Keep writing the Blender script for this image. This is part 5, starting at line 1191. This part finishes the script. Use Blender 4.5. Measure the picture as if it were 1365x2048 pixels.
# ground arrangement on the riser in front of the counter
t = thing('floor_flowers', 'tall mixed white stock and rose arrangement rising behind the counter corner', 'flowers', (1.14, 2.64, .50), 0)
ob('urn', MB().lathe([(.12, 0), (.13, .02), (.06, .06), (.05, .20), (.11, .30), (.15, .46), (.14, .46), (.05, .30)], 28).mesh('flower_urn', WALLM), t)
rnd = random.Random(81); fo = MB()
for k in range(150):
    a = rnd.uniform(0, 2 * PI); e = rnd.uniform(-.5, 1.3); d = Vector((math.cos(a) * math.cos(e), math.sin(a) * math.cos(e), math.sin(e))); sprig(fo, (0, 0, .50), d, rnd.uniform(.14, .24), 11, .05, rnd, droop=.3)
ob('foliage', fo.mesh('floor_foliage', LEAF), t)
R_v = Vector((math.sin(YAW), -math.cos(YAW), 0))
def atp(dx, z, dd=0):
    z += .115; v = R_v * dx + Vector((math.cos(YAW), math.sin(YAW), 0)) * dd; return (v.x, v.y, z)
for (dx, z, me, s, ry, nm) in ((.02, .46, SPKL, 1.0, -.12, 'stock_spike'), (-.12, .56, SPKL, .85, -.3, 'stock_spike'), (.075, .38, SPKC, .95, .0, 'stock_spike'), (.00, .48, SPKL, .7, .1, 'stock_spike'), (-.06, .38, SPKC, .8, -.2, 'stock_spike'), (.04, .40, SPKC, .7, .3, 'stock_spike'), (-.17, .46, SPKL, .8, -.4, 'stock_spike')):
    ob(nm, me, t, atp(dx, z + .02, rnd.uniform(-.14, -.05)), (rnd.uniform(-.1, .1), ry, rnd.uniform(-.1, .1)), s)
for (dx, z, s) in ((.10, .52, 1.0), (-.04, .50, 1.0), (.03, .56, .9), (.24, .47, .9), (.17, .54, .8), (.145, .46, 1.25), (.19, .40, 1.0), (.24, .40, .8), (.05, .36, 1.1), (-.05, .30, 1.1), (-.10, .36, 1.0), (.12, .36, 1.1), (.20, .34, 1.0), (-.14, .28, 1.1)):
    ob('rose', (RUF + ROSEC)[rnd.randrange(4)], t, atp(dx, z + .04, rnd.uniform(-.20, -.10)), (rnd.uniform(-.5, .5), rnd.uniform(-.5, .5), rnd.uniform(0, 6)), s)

= = = =

Written task: Give back all the data exactly as written.

Task answer:
Keep writing the Blender script for this image. This is part 5, starting at line 1191. This part finishes the script. Use Blender 4.5. Measure the picture as if it were 1365x2048 pixels.
# ground arrangement on the riser in front of the counter
t = thing('floor_flowers', 'tall mixed white stock and rose arrangement rising behind the counter corner', 'flowers', (1.14, 2.64, .50), 0)
ob('urn', MB().lathe([(.12, 0), (.13, .02), (.06, .06), (.05, .20), (.11, .30), (.15, .46), (.14, .46), (.05, .30)], 28).mesh('flower_urn', WALLM), t)
rnd = random.Random(81); fo = MB()
for k in range(150):
    a = rnd.uniform(0, 2 * PI); e = rnd.uniform(-.5, 1.3); d = Vector((math.cos(a) * math.cos(e), math.sin(a) * math.cos(e), math.sin(e))); sprig(fo, (0, 0, .50), d, rnd.uniform(.14, .24), 11, .05, rnd, droop=.3)
ob('foliage', fo.mesh('floor_foliage', LEAF), t)
R_v = Vector((math.sin(YAW), -math.cos(YAW), 0))
def atp(dx, z, dd=0):
    z += .115; v = R_v * dx + Vector((math.cos(YAW), math.sin(YAW), 0)) * dd; return (v.x, v.y, z)
for (dx, z, me, s, ry, nm) in ((.02, .46, SPKL, 1.0, -.12, 'stock_spike'), (-.12, .56, SPKL, .85, -.3, 'stock_spike'), (.075, .38, SPKC, .95, .0, 'stock_spike'), (.00, .48, SPKL, .7, .1, 'stock_spike'), (-.06, .38, SPKC, .8, -.2, 'stock_spike'), (.04, .40, SPKC, .7, .3, 'stock_spike'), (-.17, .46, SPKL, .8, -.4, 'stock_spike')):
    ob(nm, me, t, atp(dx, z + .02, rnd.uniform(-.14, -.05)), (rnd.uniform(-.1, .1), ry, rnd.uniform(-.1, .1)), s)
for (dx, z, s) in ((.10, .52, 1.0), (-.04, .50, 1.0), (.03, .56, .9), (.24, .47, .9), (.17, .54, .8), (.145, .46, 1.25), (.19, .40, 1.0), (.24, .40, .8), (.05, .36, 1.1), (-.05, .30, 1.1), (-.10, .36, 1.0), (.12, .36, 1.1), (.20, .34, 1.0), (-.14, .28, 1.1)):
    ob('rose', (RUF + ROSEC)[rnd.randrange(4)], t, atp(dx, z + .04, rnd.uniform(-.20, -.10)), (rnd.uniform(-.5, .5), rnd.uniform(-.5, .5), rnd.uniform(0, 6)), s)